Cool Tech Note: Wanted to change the time zone on my Mac (in Chicago it's 1 hour earlier than Toronto). Asked the Mac to set automatically based on location and it found me and reset the clock. Okay, not a game changer, but cool.
BW: Maybe we've not been good at reflecting on the results/outcomes of the ed tech spending over the last decade.
IDEA: Imaging Netflix customised for kids. Turns out the time to do exceeds manual process (there was an experiment) and results were not better.
Lynch questions whether the following aspects are essential for better IT:
- global awareness, critical thinking, adaptability, collaboration, media fluency, entrepreneurialism, innovation, effective writing, analytical skills, creativity, information literacy, problem solving, effective speaking
He thinks we need to spend more time with lots of small "bets" on technology rather than big answers.

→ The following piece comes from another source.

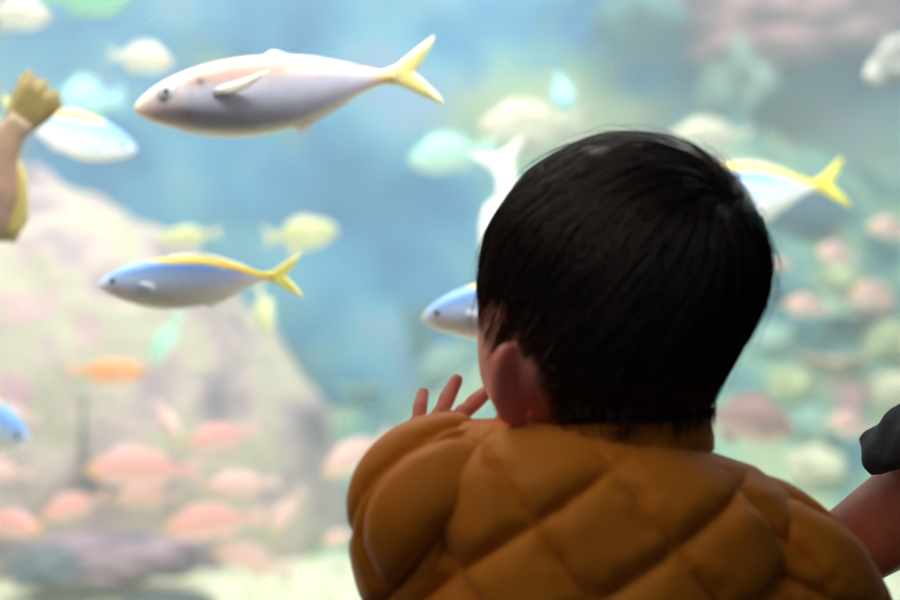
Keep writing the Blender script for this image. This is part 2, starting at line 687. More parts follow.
# slim dark sea whip against the boulder
p0, p1 = at(83, 448, 2.15), at(84, 396, 2.13)
p00 = at(83, 464, 2.26)
MBo = MB().add(*tube([p00, p0, p1], [0.0085, 0.007, 0.0035], 8)).obj('sea_whip', noise_mat('sea_whip_skin', [(0.4, rgb(112, 118, 108)), (0.6, rgb(150, 148, 136))], 20))
tag(MBo, 'thin dark upright sea whip in front of the boulder', 'sea whip')


# ------------------------------------------------------------------ fish
def prof(x, pts):
    xs, ys = zip(*pts)
    return np.interp(x, xs, ys)


def smooth_prof(pts, xs):
    """interpolate a profile smoothly (Catmull-Rom through uneven points)"""
    px = np.array([p[0] for p in pts])
    py = np.array([p[1] for p in pts])
    d = np.gradient(py, px)
    out = []
    for x in xs:
        i = int(min(max(np.searchsorted(px, x) - 1, 0), len(px) - 2))
        h = px[i + 1] - px[i]
        t = (x - px[i]) / h
        out.append((2 * t**3 - 3 * t * t + 1) * py[i] + (t**3 - 2 * t * t + t) * h * d[i] + (-2 * t**3 + 3 * t * t) * py[i + 1] + (t**3 - t * t) * h * d[i + 1])
    return np.array(out)


def fish_body(up, lo, thick, colour, n=46, m=28):
    """lofted body of length 1 (nose at x=0); colour(x, rel height -1..1, z) gives the skin pattern"""
    x1 = up[-1][0]
    xs = x1 * (1 - np.cos(np.linspace(0, 1, n) * PI * 0.5) ** 1.0) * 0.35 + x1 * np.linspace(0, 1, n) * 0.65
    U, Lo, T = smooth_prof(up, xs), smooth_prof(lo, xs), smooth_prof(thick, xs)
    V, F, C = [], [], []
    for i, x in enumerate(xs):
        c, h = (U[i] + Lo[i]) / 2, (U[i] - Lo[i]) / 2
        for k in range(m):
            t = 2 * PI * k / m
            s, q = math.sin(t), math.cos(t)
            V.append((x - .5, T[i] * math.copysign(abs(q) ** 0.9, q), c + h * s))
            C.append(colour(x, s, c + h * s))
    for i in range(n - 1):
        for k in range(m):
            F.append((i * m + k, i * m + (k + 1) % m, (i + 1) * m + (k + 1) % m, (i + 1) * m + k))
    F.append(tuple(range(m))[::-1])
    F.append(tuple((n - 1) * m + k for k in range(m)))
    return V, F, C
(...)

Discussions now surrounding ways faculty are changing teaching methods using technology. Concerns about giving up too soon -- new ideas need time. Also some comments about penalties for failure working against innovation. Stay safe, keep your job.
IT folks need to change our approach to helping faculty do stuff -- things that we may not like to do -- like blocking the Internet to test an hypothesis.
Again, to succeed, get small victories to show value. Works with today's environment. This is consistent with new neural pathway creation and agile behaviours.
Example, kids who are learning to walk feel nothing bad about falling. They keep trying.
Let's experiment as much as possible within the context of being responsible. Hard to balance.
Lynch wonders whether we need a DARPA for ed_tech.
We need resources and protection to be able to experiment.
We need to help researchers find ways to bring their ideas to market. (The Provost's IT Courseware Development Fund used to be (and will again be) a way to support faculty innovation. IT has to help.